• [AVAILABLE DATA]:
────────────────

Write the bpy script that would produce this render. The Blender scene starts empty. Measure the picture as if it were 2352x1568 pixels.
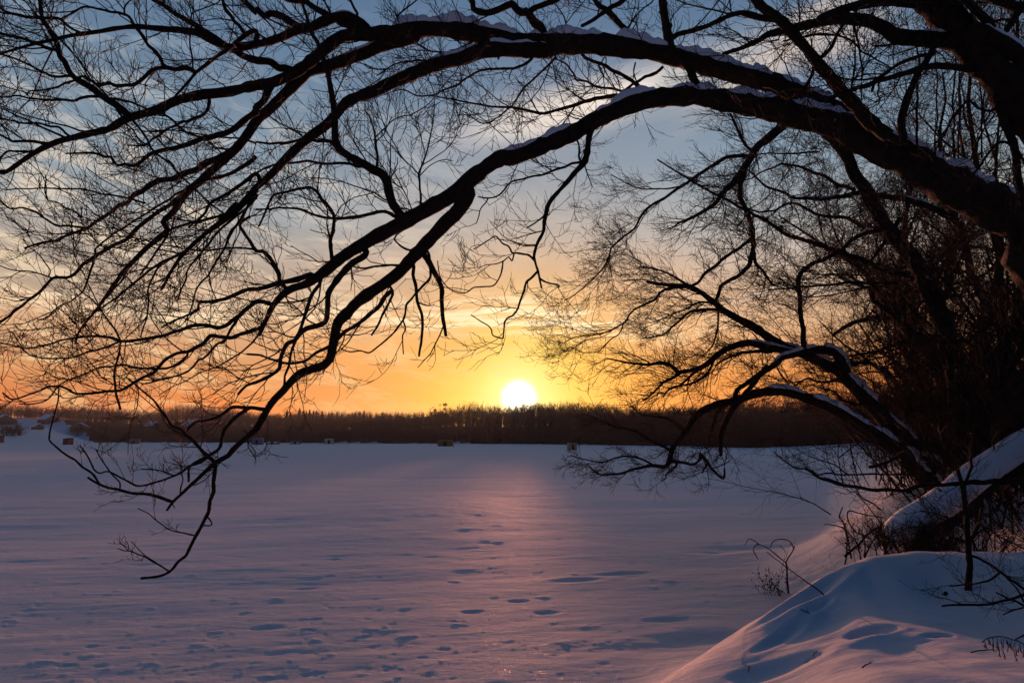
import bpy, math, random, re
import numpy as np
from math import radians as R, sin, cos, pi
sc = bpy.context.scene
col = sc.collection
rng = np.random.default_rng(7)
random.seed(7)

# ------------------------------------------------------------------ camera
F = 1568.0; CH = 2.6; PITCH = math.atan(224/1568.0)
cam = bpy.data.objects.new('camera', bpy.data.cameras.new('camera'))
col.objects.link(cam); sc.camera = cam
cam.data.sensor_width = 36; cam.data.lens = 24
cam.data.clip_start = .05; cam.data.clip_end = 20000
cam.location = (0, 0, CH); cam.rotation_euler = (pi/2+PITCH, 0, 0)
cp, sp = cos(PITCH), sin(PITCH)
def at(px, py, Y):
    """photo pixel (2352 wide) seen at forward distance Y -> world point"""
    r = (px-1176)/F; u = (784-py)/F
    y = cp-sp*u; z = sp+cp*u
    return np.array([r/y*Y, Y, CH+z/y*Y])
def direction(px, py):
    r = (px-1176)/F; u = (784-py)/F
    v = np.array([r, cp-sp*u, sp+cp*u]); return v/np.linalg.norm(v)

# ------------------------------------------------------------------ light
SUN_EL = R(3.2); SUND = direction(1192, 914); SUN_AZ = math.atan2(SUND[0], SUND[1])
sun = bpy.data.objects.new('sun', bpy.data.lights.new('sun', 'SUN')); col.objects.link(sun)
sun.data.energy = 5.0; sun.data.angle = R(.7); sun.data.color = (1.0, .34, .18)
sun.rotation_euler = (pi/2-SUN_EL, 0, pi-SUN_AZ)
sun.rotation_euler = (R(90)-SUN_EL, 0, R(180)-SUN_AZ)
sc.view_settings.view_transform = 'Standard'; sc.view_settings.look = 'None'
sc.view_settings.exposure = 0; sc.view_settings.gamma = 1
sc.cycles.volume_bounces = 0
sc.cycles.max_bounces = 5
sc.cycles.volume_step_rate = 10

def lin(r, g, b):
    f = lambda c: (c/255/12.92) if c/255 <= .04045 else ((c/255+.055)/1.055)**2.4
    return (f(r), f(g), f(b), 1)

class NT:
    def __init__(s, tree): s.t = tree; s.t.nodes.clear()
    def n(s, typ, **kw):
        nd = s.t.nodes.new(typ)
        for k, v in kw.items():
            if k.startswith('_'): nd.inputs[k[1:]].default_value = v
            else: setattr(nd, k, v)
        return nd
    def put(s, v, sock):
        if isinstance(v, bpy.types.NodeSocket): s.t.links.new(v, sock)
        else: sock.default_value = v
    def m(s, op, a, b=0.0, c=0.0, clamp=False):
        nd = s.n('ShaderNodeMath', operation=op, use_clamp=clamp)
        s.put(a, nd.inputs[0]); s.put(b, nd.inputs[1]); s.put(c, nd.inputs[2])
        return nd.outputs[0]
    def ramp(s, fac, stops, interp='LINEAR'):
        nd = s.n('ShaderNodeValToRGB'); nd.color_ramp.interpolation = interp
        el = nd.color_ramp.elements
        while len(el) > 1: el.remove(el[-1])
        el[0].position = stops[0][0]; el[0].color = stops[0][1]
        for p, c in stops[1:]:
            e = el.new(p); e.color = c
        s.put(fac, nd.inputs[0]); return nd.outputs[0]
    def mix(s, fac, a, b, mode='MIX'):
        nd = s.n('ShaderNodeMix', data_type='RGBA', blend_type=mode)
        s.put(fac, nd.inputs[0]); s.put(a, nd.inputs[6]); s.put(b, nd.inputs[7]); return nd.outputs[2]
    def noise(s, vec, scale, detail=4, rough=.55, dist=0):
        nd = s.n('ShaderNodeTexNoise'); s.put(vec, nd.inputs['Vector'])
        nd.inputs['Scale'].default_value = scale; nd.inputs['Detail'].default_value = detail
        nd.inputs['Roughness'].default_value = rough; nd.inputs['Distortion'].default_value = dist
        return nd.outputs[0]

def build_world():
    w = bpy.data.worlds.new('World'); sc.world = w; w.use_nodes = True
    N = NT(w.node_tree)
    tc = N.n('ShaderNodeTexCoord')
    nrm = N.n('ShaderNodeVectorMath', operation='NORMALIZE'); N.put(tc.outputs['Generated'], nrm.inputs[0])
    D = nrm.outputs[0]
    sep = N.n('ShaderNodeSeparateXYZ'); N.put(D, sep.inputs[0]); X, Yc, Z = sep.outputs
    az = N.m('ARCTAN2', X, Yc); el = N.m('ARCSINE', Z)
    dot = N.n('ShaderNodeVectorMath', operation='DOT_PRODUCT'); N.put(D, dot.inputs[0]); dot.inputs[1].default_value = tuple(SUND)
    th = N.m('MULTIPLY', N.m('ARCCOSINE', N.m('MINIMUM', dot.outputs['Value'], 1.0)), 180/pi)
    # elevation gradient seen to the west
    g = N.m('MULTIPLY', N.m('MAXIMUM', Z, 0.0), 1/.6)
    base = N.ramp(g, [(0, lin(220,100,48)), (.07, lin(228,112,46)), (.15, lin(232,140,68)), (.25, lin(226,176,132)),
                      (.36, lin(212,184,160)), (.48, lin(172,178,180)), (.62, lin(132,154,172)),
                      (.8, lin(100,128,156)), (1, lin(76,108,142))])
    # away from the sun's azimuth the sky is dimmer
    front = N.m('SMOOTH_MIN', N.m('MULTIPLY_ADD', Yc, .9, .35), 1.0, .3, clamp=True)
    back = N.ramp(g, [(0, (.016,.036,.08,1)), (.3, (.007,.036,.098,1)), (1, (.003,.027,.088,1))])
    base = N.mix(front, back, base)
    zen = N.m('SMOOTHSTEP' if False else 'MULTIPLY', N.m('SUBTRACT', Z, .58), 5.0, clamp=True)
    base = N.mix(zen, base, (.003,.027,.088,1))
    # glow round the sun
    def gl(w_, p): return N.m('EXPONENT', N.m('MULTIPLY', N.m('POWER', N.m('DIVIDE', th, w_), p), -1.0))
    def add(c, k, colr):
        nd = N.mix(1.0, (0,0,0,1), colr); 
        sc_ = N.n('ShaderNodeVectorMath', operation='SCALE'); sc_.inputs[0].default_value = colr[:3]; N.put(k, sc_.inputs['Scale'])
        ad = N.n('ShaderNodeVectorMath', operation='ADD'); N.put(c, ad.inputs[0]); N.put(sc_.outputs[0], ad.inputs[1]); return ad.outputs[0]
    # the low sky turns golden round the sun, blue is taken out there
    gold = N.m('MULTIPLY', gl(14.5, 1.8), .95)
    low = N.m('SUBTRACT', 1.0, N.m('MULTIPLY', N.m('MAXIMUM', N.m('SUBTRACT', el, .03), 0), 3.2), clamp=True)
    gold = N.m('MULTIPLY', gold, low)
    base = N.mix(gold, base, lin(255,160,8))
    wide = N.m('MULTIPLY', gl(14.0, 2.0), .38)
    base = N.mix(wide, base, lin(250,164,56))
    fan = N.m('MULTIPLY', gl(5.6, 1.5), .9)
    base = N.mix(fan, base, lin(255,240,88))
    base = N.mix(N.m('MULTIPLY', gl(2.9, 2.0), .95), base, lin(255,250,175))
    # ---- clouds
    cmb = N.n('ShaderNodeCombineXYZ')
    azs = N.m('MULTIPLY', az, 1.0); els = N.m('MULTIPLY', el, 3.6)
    N.put(azs, cmb.inputs[0]); N.put(N.m('MULTIPLY_ADD', az, .5, els), cmb.inputs[1]); V1 = cmb.outputs[0]
    n1 = N.noise(V1, 10, 8, .64, .5)
    def gauss(cx, cy, sx, sy, rot=0):
        dx = N.m('SUBTRACT', az, cx); dy = N.m('SUBTRACT', el, cy)
        c_, s_ = cos(rot), sin(rot)
        u = N.m('ADD', N.m('MULTIPLY', dx, c_/sx), N.m('MULTIPLY', dy, s_/sx))
        v = N.m('ADD', N.m('MULTIPLY', dx, -s_/sy), N.m('MULTIPLY', dy, c_/sy))
        return N.m('EXPONENT', N.m('MULTIPLY', N.m('ADD', N.m('POWER', N.m('ABSOLUTE', u), 2.4), N.m('POWER', N.m('ABSOLUTE', v), 2.4)), -1))
    def ae(px, py):
        d = direction(px, py); return math.atan2(d[0], d[1]), math.asin(d[2])
    # left bank of thin altocumulus
    a0, e0 = ae(60, 560); m = gauss(a0, e0, .52, .24, 0)
    # grey undersides between them
    n2 = N.noise(V1, 4.2, 5, .6, .3)
    k2 = N.m('MULTIPLY', N.ramp(n2, [(.40, (0,0,0,1)), (.58, (1,1,1,1))]), m)
    base = N.mix(N.m('MULTIPLY', k2, .75), base, N.ramp(g, [(.15, lin(196,140,100)), (.3, lin(160,142,126)), (.5, lin(126,134,140)), (.8, lin(98,116,136))]))
    k = N.ramp(n1, [(.47, (0,0,0,1)), (.53, (.25,.25,.25,1)), (.59, (.8,.8,.8,1)), (.70, (1,1,1,1))])
    k1 = N.m('MULTIPLY', k, m)
    ccol = N.ramp(g, [(.1, lin(255,205,140)), (.3, lin(246,216,176)), (.5, lin(232,214,192)), (.8, lin(192,200,206))])
    base = N.mix(N.m('MULTIPLY', k1, .95), base, ccol)
    # bright wisps over the sun
    cmb2 = N.n('ShaderNodeCombineXYZ'); N.put(az, cmb2.inputs[0]); N.put(N.m('MULTIPLY_ADD', az, -.6, N.m('MULTIPLY', el, 11.0)), cmb2.inputs[1])
    n3 = N.noise(cmb2.outputs[0], 11, 6, .62, .5)
    kk = N.ramp(n3, [(.47, (0,0,0,1)), (.52, (.6,.6,.6,1)), (.60, (1,1,1,1))])
    for (px, py, sx, sy, rot, st) in [(1330,742,.085,.020,-.03,.95), (1150,712,.07,.02,0,.75), (1000,738,.06,.012,-.05,.6), (800,722,.16,.020,.0,.55),(1200,752,.08,.009,0,.6),
                                      (120,690,.2,.014,0,.6), (1500,760,.10,.02,0,.5)]:
        a, e = ae(px, py)
        base = N.mix(N.m('MULTIPLY', N.m('MULTIPLY', gauss(a, e, sx, sy, rot), N.m('MULTIPLY_ADD', kk, .93, .07)), st*1.05), base, (1.35,1.08,.70,1))
    # diagonal bright streak, softly feathered
    ax, ex = ae(1080, 306); bx, ex2 = ae(1600, 172)
    rot = math.atan2(ex2-ex, bx-ax); cx, cy = (ax+bx)/2+.03, (ex+ex2)/2+.008
    cmb3 = N.n('ShaderNodeCombineXYZ')
    N.put(N.m('ADD', N.m('MULTIPLY', az, cos(rot)*3.), N.m('MULTIPLY', el, sin(rot)*3.)), cmb3.inputs[0])
    N.put(N.m('ADD', N.m('MULTIPLY', az, -sin(rot)*22), N.m('MULTIPLY', el, cos(rot)*22)), cmb3.inputs[1])
    n4 = N.noise(cmb3.outputs[0], 1.6, 5, .6, .4)
    k4 = N.ramp(n4, [(.30, (0,0,0,1)), (.55, (1,1,1,1))])
    st_ = N.m('MULTIPLY', gauss(cx, cy, .20, .028, rot), N.m('MULTIPLY_ADD', k4, .6, .4))
    base = N.mix(N.m('MULTIPLY', st_, 1.0), base, lin(255,240,226))
    for (px, py, sx, sy, rt, s2) in [(1790,118,.13,.026,.42,.85), (1960,88,.06,.02,.2,.6), (1330,235,.12,.045,.3,.22), (1990,640,.12,.006,.2,.6), (1800,660,.1,.006,.2,.4),
                                     (2150,480,.2,.03,.1,.35)]:
        a, e = ae(px, py)
        base = N.mix(N.m('MULTIPLY', N.m('MULTIPLY', gauss(a, e, sx, sy, rt), k4), s2), base, lin(226,206,192))
    # sun disc
    disc = N.n('ShaderNodeMapRange'); N.put(th, disc.inputs[0])
    for i, v in ((1, .3), (2, 1.85), (3, 1.0), (4, 0.0)): disc.inputs[i].default_value = v
    disc.interpolation_type = 'SMOOTHSTEP'
    base = add(base, N.m('MULTIPLY', disc.outputs[0], 4.0), (1., .93, .72, 1))
    # physical sky, low sun
    sky = N.n('ShaderNodeTexSky', sky_type='NISHITA'); sky.sun_disc = False
    sky.sun_elevation = SUN_EL; sky.sun_rotation = SUN_AZ; sky.altitude = 200
    bg1 = N.n('ShaderNodeBackground', _Strength=.012); N.put(sky.outputs[0], bg1.inputs[0])
    bg2 = N.n('ShaderNodeBackground', _Strength=.95); N.put(base, bg2.inputs[0])
    ash = N.n('ShaderNodeAddShader'); N.put(bg1.outputs[0], ash.inputs[0]); N.put(bg2.outputs[0], ash.inputs[1])
    out = N.n('ShaderNodeOutputWorld'); N.put(ash.outputs[0], out.inputs[0])
    w.cycles.sampling_method = 'MANUAL'; w.cycles.sample_map_resolution = 2048
build_world()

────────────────

• [THE REQUEST]: Without the pictures, return the listing above from its first line through the line that has "random.seed(7)".

• [EXERCISE RESPONSE]:
Write the bpy script that would produce this render. The Blender scene starts empty. Measure the picture as if it were 2352x1568 pixels.
import bpy, math, random, re
import numpy as np
from math import radians as R, sin, cos, pi
sc = bpy.context.scene
col = sc.collection
rng = np.random.default_rng(7)
random.seed(7)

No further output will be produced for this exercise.